I tried to get a better shot of a house phallus, but didn’t like to ask my two lovely but serious young Buddhist boys to stop the car so I could take pictures for prurient purposes. At another shrine there were hundreds of statues of saints, but his was the only one that people had put money into. And there were people carrying babies up to the temple for his blessing, and other folks doing devotions.
I stopped taking phallus pix after a while because there were just so many, but I couldn’t let this one go. It was out the front of my hotel in Punakha, an otherwise quite respectable and lovely place, except that they gave Karma a hard time for checking me in a few lousy minutes early yesterday.
Plus their wifi was a bit dodgy and they charged me 40 ngultrum more on my bill for a glass of peach wine (the local drop) than the young woman had told me last night in the dining room when I asked how much it cost. That’s a bit over $US4, so no big deal, but it’s the PRINCIPLE of the thing, innit?
But on the positive side it was deliciously quiet and so far up a mountain the stray dogs weren’t bothered to climb that far, and I only heard them faintly in the distance when I rose at 5.15am. A propos of which I must still be on body-clock time but it’s not too bad because I go to bed very early and my lurgy’s almost gone, thank you for asking.

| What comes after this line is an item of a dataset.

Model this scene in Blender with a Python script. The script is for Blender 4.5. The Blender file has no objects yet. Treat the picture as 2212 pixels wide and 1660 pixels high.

Speaking of dogs, I said earlier that I got the impression from Karma that the program to sterilise strays – most dogs here are strays and only a few people keep them as pets – wasn’t being pursued all that diligently. I checked with him again and it seems about half the country’s dogs HAVE been sterilised, like this one. You can tell by the little nick in the left ear.
I’ll leave you today with this pic of me with the BIGGEST, not the SECOND-biggest, prayer wheel in Bhutan.
I suppose it’s fitting that it should be at the temple of You-Know-Who…and here’s Karma with what might be the second-biggest prayer wheels.
And here, before I get too far away from the event in time, is another memorable encounter at the folk museum in Thimpu on my first day. This man, Pema, is…well, I don’t know what disability he has but he can only manipulate objects with his foot. He was strikingly like the Irish artist and writer Christy Brown, who had cerebral palsy. Christy Brown, you may remember, was memorably and movingly and brilliantly played by Daniel Day-Lewis in ‘My Left Foot’, which won Day-Lewis an Oscar and a BAFTA and which is one of my favourite movies of all time. None of the Bhutanese people had heard of it; not Pema himself or Kharma or the museum guide or the Indian family. I told them about Christy Brown and brought myself to tears doing so, big sook that I am.
And yes, I did give him a little something more than moral support. I didn’t buy an artwork because china (or clay?) doesn’t travel well.